Peruvian Tourism: Gateway to Prosperity or Depreciation?

Anyone who has ever paged through a National Geographic magazine, or flipped to the Travel Channel has undoubtedly seen mind-boggling images of Machu Picchu. In the images, ancient ruins pepper the land, mountains kiss the clouds, and a beaming tourist throws her arms in celebration of completing the trek. This is America’s Peru.

For many Americans, and much of the Western world, Peru is a life-sized cultural playground, an exotic culture that exists for our consumption. Indeed, we are a nation of consumers, which in itself is not anything groundbreaking, or inherently troubling. Consumerism is stitched into the fabric of who we are as a free, capitalist and individualistic country, and it has helped us achieve economic prosperity, and at the very least bolster our image as a free nation. Our culture of consumerism becomes an issue is when it is an agent for deteriorating the dignity and cultures of developing nations. In the case of Machu Picchu this means leveraging ancient narratives of the “sacred”, “ancient”, and “mysterious” peoples that inhabited the area thousands of years ago, while neglecting the needs of current indigenous populations.

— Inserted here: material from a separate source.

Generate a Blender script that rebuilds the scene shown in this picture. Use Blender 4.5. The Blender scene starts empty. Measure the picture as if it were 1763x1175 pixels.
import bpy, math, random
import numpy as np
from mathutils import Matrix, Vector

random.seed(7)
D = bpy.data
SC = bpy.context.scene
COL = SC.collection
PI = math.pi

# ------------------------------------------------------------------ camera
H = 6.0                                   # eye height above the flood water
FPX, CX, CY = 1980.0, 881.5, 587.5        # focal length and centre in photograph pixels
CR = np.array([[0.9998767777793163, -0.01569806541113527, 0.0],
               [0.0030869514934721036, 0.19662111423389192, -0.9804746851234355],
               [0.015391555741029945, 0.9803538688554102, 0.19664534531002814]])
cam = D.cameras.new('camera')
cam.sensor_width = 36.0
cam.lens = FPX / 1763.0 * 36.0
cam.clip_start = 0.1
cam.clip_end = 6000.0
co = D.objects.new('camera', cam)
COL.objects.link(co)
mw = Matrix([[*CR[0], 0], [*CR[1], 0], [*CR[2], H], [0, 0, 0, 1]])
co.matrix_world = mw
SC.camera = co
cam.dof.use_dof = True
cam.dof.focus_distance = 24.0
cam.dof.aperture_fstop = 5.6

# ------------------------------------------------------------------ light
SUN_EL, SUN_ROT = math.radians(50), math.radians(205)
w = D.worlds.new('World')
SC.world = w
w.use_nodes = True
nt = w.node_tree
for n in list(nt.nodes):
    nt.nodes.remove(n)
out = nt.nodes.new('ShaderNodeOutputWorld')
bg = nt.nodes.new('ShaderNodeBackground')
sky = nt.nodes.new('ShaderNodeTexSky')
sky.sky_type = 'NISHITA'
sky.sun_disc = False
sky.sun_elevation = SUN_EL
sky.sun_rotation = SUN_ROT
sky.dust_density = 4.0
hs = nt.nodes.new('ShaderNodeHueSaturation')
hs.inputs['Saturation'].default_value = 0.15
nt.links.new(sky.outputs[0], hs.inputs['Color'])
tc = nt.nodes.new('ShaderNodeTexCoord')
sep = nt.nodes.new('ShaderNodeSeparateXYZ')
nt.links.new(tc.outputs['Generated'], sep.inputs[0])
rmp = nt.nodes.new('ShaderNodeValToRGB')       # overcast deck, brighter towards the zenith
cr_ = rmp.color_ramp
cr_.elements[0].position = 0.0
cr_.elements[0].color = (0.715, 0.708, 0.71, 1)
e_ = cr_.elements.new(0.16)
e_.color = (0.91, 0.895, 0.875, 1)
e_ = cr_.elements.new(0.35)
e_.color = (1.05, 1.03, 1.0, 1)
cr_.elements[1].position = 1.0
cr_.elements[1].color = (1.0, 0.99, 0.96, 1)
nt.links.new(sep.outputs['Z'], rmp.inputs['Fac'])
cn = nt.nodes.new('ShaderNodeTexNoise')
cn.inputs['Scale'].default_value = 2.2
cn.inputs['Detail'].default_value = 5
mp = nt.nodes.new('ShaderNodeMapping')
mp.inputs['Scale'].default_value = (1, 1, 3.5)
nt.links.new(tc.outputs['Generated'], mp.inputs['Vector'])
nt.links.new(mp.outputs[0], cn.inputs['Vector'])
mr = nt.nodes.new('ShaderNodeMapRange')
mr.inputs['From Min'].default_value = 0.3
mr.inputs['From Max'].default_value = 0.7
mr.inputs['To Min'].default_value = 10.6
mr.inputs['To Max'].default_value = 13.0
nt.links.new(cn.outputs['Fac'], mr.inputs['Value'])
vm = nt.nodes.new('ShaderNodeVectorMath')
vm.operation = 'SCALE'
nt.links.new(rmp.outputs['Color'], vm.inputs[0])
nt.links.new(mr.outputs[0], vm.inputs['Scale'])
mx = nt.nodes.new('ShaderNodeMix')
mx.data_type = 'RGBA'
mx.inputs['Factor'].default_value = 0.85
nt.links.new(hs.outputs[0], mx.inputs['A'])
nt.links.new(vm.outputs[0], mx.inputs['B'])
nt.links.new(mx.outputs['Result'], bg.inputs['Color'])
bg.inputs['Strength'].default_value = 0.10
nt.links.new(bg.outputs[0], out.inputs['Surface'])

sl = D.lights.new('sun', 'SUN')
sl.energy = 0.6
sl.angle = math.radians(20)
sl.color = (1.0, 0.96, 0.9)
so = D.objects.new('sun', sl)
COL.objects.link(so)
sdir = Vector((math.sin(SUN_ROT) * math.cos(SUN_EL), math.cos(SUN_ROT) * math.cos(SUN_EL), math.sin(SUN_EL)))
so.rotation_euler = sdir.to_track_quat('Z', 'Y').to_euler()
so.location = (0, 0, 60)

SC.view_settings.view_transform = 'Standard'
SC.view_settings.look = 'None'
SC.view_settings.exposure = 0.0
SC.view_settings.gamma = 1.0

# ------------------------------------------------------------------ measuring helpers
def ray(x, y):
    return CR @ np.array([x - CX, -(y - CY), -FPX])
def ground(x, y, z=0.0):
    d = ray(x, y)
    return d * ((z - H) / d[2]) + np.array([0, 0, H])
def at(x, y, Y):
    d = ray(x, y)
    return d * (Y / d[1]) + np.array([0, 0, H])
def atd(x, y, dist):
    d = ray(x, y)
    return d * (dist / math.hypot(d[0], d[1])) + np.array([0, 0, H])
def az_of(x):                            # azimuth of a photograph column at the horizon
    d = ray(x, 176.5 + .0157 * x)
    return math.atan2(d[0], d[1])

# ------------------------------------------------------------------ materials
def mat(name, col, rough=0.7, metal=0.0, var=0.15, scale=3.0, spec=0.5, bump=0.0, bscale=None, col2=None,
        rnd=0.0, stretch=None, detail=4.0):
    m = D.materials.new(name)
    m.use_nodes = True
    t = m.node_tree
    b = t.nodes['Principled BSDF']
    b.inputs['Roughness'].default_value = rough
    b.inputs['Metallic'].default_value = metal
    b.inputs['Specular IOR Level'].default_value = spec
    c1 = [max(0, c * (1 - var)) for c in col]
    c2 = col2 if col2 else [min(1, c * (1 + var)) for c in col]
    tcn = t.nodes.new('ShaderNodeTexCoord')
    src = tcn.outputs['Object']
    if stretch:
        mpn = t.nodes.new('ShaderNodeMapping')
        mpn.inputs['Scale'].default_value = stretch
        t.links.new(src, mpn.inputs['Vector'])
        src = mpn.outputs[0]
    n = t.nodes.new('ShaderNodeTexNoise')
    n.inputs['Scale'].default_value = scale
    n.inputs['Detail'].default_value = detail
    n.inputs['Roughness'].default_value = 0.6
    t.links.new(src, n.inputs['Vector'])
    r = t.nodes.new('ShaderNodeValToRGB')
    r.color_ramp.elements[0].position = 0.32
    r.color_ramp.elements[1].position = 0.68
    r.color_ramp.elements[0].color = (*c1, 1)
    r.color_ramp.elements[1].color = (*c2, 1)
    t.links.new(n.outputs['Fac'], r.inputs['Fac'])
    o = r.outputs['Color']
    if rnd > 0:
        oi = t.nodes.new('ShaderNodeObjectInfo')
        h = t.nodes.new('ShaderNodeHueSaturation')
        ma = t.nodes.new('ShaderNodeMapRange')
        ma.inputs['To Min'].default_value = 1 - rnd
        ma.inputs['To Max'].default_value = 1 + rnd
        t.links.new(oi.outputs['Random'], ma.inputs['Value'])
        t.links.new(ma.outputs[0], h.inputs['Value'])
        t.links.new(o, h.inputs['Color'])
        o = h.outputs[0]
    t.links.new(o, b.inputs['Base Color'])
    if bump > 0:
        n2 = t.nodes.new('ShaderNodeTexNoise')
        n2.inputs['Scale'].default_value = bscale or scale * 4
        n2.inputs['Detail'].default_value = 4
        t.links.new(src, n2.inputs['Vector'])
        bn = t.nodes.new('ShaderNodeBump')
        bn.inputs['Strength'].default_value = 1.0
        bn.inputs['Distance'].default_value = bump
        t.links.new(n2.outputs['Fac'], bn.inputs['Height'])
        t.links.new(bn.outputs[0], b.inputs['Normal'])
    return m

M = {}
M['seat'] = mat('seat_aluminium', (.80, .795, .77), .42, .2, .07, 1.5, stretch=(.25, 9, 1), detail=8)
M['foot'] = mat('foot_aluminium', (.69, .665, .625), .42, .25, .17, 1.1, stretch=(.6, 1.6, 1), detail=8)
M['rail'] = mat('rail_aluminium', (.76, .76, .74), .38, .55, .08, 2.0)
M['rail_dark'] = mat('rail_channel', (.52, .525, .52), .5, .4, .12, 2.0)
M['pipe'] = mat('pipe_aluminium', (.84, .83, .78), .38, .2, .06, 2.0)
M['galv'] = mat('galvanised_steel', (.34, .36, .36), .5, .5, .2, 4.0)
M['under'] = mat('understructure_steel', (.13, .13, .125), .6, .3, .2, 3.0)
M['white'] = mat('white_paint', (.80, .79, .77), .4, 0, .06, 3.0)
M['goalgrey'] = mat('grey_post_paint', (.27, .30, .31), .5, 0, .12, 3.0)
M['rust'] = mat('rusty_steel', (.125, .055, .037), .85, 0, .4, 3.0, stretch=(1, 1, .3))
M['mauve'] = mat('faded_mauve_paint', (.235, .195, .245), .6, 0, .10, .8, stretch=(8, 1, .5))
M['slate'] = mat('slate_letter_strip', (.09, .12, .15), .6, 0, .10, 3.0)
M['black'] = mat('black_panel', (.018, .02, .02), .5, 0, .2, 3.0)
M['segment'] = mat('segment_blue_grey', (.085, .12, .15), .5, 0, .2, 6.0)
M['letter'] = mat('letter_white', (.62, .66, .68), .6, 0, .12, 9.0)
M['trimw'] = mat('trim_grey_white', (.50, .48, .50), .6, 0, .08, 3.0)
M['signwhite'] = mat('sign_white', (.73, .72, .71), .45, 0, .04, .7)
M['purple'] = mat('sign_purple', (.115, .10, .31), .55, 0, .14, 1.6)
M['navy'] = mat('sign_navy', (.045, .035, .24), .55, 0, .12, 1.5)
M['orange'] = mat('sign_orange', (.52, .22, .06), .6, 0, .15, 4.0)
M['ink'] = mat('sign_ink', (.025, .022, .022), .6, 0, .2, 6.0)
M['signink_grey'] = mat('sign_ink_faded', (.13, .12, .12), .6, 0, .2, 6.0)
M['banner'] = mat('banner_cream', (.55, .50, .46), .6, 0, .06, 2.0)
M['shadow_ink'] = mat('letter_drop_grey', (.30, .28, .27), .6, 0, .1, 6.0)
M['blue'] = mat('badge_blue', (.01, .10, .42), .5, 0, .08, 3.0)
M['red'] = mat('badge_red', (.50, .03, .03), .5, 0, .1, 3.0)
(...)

When ethnicity is commodified, indigenous cultures are expected to remain stagnant, to become museums of the exotic for anthropologists and tourists to marvel at and dissect. This is damaging because it reduces indigenous and native peoples to whatever the western, consumerist world wants them to be. By projecting a one-dimensional image of historical Peru the realities of life in the country and the needs of its people are shrouded in a glossy, picturesque, reconstructed pseudo-reality.

Indeed, Peru is just one country. It is, however, representative of a wider, more damning trend of cultural commodification that prevails in other developing nations. This is not to depreciate the value in economic improvement that accompanies a booming tourism industry, but rather to shed light on the reality of an economy bolstered in part by tourism. Yes, commodifying the exotic reaps revenue, but it also only benefits the portion of the population that is willing or forced to leverage their culture for cash or those able to afford prices inflated for tourists.

Ultimately, there is a global responsibility to consider the people behind the ruins, the ones that call these ancient, historical places home. Touring a country with deliberation, awareness, and compassion for its modern citizens can be the difference between fostering a country’s prosperity or its depreciation.